Meet Yahnatan Lasko, pt. 1

Yahnatan Lasko is a 2019 graduate of MJTI’s Rabbinic Studies program. He holds two engineering degrees from Johns Hopkins University, a Master of Jewish Studies from MJTI, and was ordained as a rabbi by the UMJC in 2018 and the MJRC in 2019. He currently works as a computer scientist and helps to lead Beth Messiah Congregation in Maryland. He and his wife Kristen are exploring Judaism from the perspective of different abilities with their son Max, who has spinal muscular atrophy.

MJTI: To begin, tell me a bit about your background, your upbringing, how you came to Yeshua, etc.

YL: I’m a second-generation Messianic Jew. I grew up at Beth Messiah, and I attended Ets Chaiyim school, the Messianic Jewish day school started by the congregation. I actually went there preschool through senior year of high school, so I have the distinction of being one of the few people in the world who attended a Messianic Jewish day school all the way through [graduation]. I went to Johns Hopkins University in Baltimore and studied engineering there. That was my first experience outside the Messianic Jewish bubble where I grew up six days a week. I had encountered the wider Christian world through Vacation Bible School experiences and also through the ecumenical efforts that Beth Messiah participated in the late ‘90s and early 2000s. But striking out on my own in college was the first time I got a sense of how my Messianic Jewish identity would be perceived by other people and how it would enable me to interact with other Christian and Jewish groups.

MJTI: How did you hear about MJTI and decide to study there?

YL: About halfway through college, there were some pretty serious questions about Messianic Judaism running through my head. I sent some of these questions to my former Ets Chaiyim School teacher Rabbi Dr. David Rudolph. He very graciously responded to me, drew out more of my thinking and questions, and even challenged me on points. Growing up in a Messianic Jewish context, I inherited assumptions about the way we as Messianic Jews read the Bible. When I went into the larger Christian world, those assumptions didn’t hold, and I didn’t feel like the arguments I grew up with were convincing any longer.
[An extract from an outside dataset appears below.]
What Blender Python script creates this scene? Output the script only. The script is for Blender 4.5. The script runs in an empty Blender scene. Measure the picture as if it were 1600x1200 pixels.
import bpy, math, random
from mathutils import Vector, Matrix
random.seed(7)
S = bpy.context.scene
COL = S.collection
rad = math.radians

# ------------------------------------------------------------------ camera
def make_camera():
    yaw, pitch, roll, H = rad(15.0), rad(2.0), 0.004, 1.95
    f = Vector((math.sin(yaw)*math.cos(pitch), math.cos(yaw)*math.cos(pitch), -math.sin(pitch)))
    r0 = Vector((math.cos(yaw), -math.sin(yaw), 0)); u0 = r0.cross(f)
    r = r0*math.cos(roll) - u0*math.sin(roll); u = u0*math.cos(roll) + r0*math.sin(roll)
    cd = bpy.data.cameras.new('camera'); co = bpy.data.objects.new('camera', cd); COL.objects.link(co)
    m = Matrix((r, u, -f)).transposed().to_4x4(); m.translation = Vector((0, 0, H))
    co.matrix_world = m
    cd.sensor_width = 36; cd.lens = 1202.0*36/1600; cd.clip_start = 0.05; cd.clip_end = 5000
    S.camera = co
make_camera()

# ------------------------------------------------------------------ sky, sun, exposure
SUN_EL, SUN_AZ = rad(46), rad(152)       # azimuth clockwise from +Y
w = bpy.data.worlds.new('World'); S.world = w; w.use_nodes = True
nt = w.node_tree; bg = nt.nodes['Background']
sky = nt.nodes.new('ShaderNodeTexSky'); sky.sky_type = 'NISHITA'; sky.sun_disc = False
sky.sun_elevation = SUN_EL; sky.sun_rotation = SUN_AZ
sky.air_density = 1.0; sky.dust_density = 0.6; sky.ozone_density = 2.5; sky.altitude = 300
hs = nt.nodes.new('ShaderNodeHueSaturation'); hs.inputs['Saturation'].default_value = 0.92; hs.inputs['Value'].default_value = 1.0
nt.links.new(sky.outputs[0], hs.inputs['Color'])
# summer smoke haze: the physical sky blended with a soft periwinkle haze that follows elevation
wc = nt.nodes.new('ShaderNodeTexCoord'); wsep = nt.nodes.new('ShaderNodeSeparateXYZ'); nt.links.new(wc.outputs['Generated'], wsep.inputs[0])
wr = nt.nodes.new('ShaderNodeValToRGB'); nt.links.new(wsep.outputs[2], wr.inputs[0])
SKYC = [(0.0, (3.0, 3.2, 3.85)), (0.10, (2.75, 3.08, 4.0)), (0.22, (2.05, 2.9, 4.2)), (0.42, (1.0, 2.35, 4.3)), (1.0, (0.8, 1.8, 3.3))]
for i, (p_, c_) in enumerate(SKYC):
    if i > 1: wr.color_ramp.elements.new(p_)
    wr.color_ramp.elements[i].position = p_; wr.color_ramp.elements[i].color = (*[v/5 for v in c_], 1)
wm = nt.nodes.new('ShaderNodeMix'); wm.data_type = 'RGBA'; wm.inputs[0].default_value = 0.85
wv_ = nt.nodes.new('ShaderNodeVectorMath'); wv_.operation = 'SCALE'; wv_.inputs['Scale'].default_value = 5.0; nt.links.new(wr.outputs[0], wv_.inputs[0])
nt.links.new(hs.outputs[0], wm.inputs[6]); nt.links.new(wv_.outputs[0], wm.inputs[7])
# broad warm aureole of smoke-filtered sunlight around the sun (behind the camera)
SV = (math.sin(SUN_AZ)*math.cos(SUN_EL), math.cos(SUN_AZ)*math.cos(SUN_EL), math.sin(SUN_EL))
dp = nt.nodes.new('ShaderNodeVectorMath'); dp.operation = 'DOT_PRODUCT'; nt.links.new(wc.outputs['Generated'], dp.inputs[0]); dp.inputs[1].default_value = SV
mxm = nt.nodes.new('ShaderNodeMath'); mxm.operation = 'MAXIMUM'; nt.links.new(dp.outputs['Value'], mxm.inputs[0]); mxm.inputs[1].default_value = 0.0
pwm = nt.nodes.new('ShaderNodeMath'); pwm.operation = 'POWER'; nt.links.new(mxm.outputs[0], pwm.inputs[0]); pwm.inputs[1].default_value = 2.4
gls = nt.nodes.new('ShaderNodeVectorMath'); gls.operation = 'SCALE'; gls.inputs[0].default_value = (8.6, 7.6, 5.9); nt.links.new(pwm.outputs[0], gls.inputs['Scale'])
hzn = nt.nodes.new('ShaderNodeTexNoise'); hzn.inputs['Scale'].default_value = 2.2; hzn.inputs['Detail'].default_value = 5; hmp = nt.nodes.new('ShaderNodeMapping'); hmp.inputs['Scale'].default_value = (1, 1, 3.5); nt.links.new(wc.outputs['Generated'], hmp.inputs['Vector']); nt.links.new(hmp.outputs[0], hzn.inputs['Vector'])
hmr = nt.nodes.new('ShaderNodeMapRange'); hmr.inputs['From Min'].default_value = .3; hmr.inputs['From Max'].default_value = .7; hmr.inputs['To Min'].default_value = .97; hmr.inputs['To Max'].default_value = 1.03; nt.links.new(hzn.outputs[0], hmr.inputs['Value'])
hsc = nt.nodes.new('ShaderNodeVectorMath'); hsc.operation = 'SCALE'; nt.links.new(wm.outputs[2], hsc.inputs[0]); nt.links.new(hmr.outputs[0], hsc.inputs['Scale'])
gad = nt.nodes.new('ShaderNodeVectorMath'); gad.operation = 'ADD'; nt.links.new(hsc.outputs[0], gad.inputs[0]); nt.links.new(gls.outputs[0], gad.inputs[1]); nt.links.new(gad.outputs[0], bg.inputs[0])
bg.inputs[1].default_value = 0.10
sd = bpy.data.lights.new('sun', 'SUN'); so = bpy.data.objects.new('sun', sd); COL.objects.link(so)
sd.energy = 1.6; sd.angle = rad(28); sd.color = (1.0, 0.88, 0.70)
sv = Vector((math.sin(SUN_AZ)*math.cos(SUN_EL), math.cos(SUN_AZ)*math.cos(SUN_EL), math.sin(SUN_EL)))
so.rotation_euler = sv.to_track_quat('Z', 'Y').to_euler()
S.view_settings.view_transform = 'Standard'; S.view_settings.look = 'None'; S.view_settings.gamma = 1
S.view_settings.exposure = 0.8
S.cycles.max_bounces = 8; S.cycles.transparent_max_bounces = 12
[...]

Also, in the circles that I grew up in, there was a strong emphasis on following the Ruach, the Spirit, but the way this manifested in terms of our relationship with Jewish tradition was something that had changed several times over my childhood. Now, I was reaching the point of adulthood where I needed to make that relationship my own.

Once I got married (I met my wife in high school through the Beth Messiah’s youth group), we started to create our home. We wanted to have a Jewish home, and we needed to figure out what that meant. As a part of making sense of what it would look like to serve the Messiah, I felt very preoccupied with questions of Jewish identity: of the relationship between the Jewish and Christian traditions, of Jewish history, of halacha, of theology. I was reading rather voraciously, and at a certain point I just thought, “It would be more effective for me to organize this learning under teachers—people who I respect, whose views have influenced me, and who will challenge me.” It’s one thing to just read and read and read, and another thing to be forced to synthesize, to write your own thoughts, and then to have them critiqued by your peers and by people who are more experienced than you. That appealed to me.

At that point I decided I’d enroll in MJTI. I knew there were other programs that offered comparable learning programs, but MJTI appealed to me because of the worldview and outlook of many of the founding professors and teachers. Mark Kinzer was one. His book ​Postmissionary Messianic Judaism​ was very influential for me. David Rudolph was there, and others as well. So the idea of studying at MJTI with those men and women whose work inspired me really appealed to me.

[Learning at MJTI] felt very relational. I had some other friends who were doing degrees online and when I compared notes with them, the online dimension seemed somewhat impersonal. At MJTI you got so much of each person. I felt really connected to my fellow students and teachers through the process of learning with them. It felt like a steady growth. I came in charged up and ready to learn, and I had some fabulous classmates who really challenged my thinking.

Overall, I was very privileged to study with leaders of Messianic Judaism from across the movement.